Once all your tasks are in the Inbox, THL makes it really easy to add everything you need to them using keyboard shortcuts. Rather than list them all here, I’ll point you to the user-made list on Google Groups that’s infinitely more likely to be updated along with the application. Some of my most-used are command-1 through command-4, space, tab, X, T, B, F, G, /, and @.

To add due dates and start dates, as has been said before, is a matter of Select > Tab > Tab > Type start date in natural language > Type due date in natural language. The one shortcut I have heard requested is one for cycling through lists, rather than going directly to one using G.

Doing

THL has a very neat view we haven’t even touched on yet. It’s called Card View, and sounds like what it is.

To show the card view, either click its icon above the notepad or use keyboard shortcut command-2. In card view, all sensible keyboard shortcuts still work, and you can edit notes more easily. This could be useful for outlining or writing small things like an email, so you don’t have to go hunting for it when you want to keep working on something you’ve left off. You can also drag links and files into the notes field here. This is useful for just doing what you need to do, because you can concentrate on it instead of seeing all your other tasks around it. Once you check off your task, it is moved to the back of the pile, with the same nice animation the arrow buttons or keys show, and you can focus on the next thing. (If you want to you can turn the animation off in the General section of the Preferences.)

One more thing you should try is dragging a task from this view. Grab a bit of the card above the title, and begin a drag. You’ll likely never use this, but it’s so nicely put together it’s worth seeing.

Once you Do (and check off) your tasks, you can archive them with the button at the left of the Hints bar (covered later), or with the ` key, right above tab. To see your archived tasks, click the Show archived checkbox on the top left of the notepad (or card, although it doesn’t do much of note in card view).

This seems as good a time as any to mention a large easter egg in the app. ‘Tis the season, as well. Create a task with the word “Mario” in it, complete it, and archive it. Do the same with “Star wars”. Now you’ll see why those are the only two tasks allowed to stay in the archive of my Inbox, for those times I need a motivator and don’t have any chocolate around. Speaking of which, excuse me for a second…

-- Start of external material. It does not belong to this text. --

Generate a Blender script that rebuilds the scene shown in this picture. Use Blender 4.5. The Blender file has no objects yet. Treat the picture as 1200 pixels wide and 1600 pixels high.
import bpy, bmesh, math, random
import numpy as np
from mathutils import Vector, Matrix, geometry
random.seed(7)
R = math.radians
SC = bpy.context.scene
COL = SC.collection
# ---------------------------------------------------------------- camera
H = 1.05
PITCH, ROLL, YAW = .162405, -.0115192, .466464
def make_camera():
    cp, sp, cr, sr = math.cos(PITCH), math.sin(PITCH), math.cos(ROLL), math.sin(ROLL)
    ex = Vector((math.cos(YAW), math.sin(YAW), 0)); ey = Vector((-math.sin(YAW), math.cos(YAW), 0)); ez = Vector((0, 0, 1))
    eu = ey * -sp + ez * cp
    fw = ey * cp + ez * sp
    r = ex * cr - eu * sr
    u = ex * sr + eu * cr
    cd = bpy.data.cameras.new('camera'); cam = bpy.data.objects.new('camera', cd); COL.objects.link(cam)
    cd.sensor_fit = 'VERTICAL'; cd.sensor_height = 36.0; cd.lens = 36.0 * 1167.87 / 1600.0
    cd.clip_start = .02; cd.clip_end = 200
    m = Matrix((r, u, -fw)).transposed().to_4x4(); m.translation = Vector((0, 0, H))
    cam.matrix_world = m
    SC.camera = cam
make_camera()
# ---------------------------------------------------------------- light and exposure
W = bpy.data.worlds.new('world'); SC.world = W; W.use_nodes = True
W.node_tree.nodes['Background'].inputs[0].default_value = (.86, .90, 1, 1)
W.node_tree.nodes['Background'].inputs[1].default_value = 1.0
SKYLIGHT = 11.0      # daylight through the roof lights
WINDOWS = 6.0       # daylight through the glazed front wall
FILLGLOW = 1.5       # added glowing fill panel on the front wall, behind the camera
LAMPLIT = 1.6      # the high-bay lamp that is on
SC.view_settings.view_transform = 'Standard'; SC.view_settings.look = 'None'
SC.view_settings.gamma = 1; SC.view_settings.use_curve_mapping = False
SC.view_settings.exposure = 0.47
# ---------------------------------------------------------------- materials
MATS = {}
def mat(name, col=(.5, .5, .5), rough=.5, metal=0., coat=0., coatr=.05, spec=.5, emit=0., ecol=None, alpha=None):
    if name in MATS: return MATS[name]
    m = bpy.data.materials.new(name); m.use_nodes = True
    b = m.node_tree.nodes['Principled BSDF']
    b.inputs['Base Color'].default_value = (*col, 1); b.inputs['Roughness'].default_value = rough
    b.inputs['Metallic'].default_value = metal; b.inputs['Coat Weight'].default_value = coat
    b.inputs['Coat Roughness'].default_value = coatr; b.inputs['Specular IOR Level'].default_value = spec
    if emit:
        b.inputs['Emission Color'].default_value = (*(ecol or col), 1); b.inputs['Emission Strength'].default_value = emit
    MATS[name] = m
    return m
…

All right, I’m back. That is some good chocolate. Now on to the final stage of GTD.

Reviewing

There’s not much an application can add to the reviewing process. The only thing I can say for THL is that there is a Date Modified criterion for smart folders, which could be used to see what tasks need to be reviewed.




Categories: Will Gets Things Done

One Response to “The Hit List: Working with GTD”

  1. kronic says:

    after some updates the drag and drop function to create a task from text does not work anymore? Do you know about this bug? Or am I doing wrong?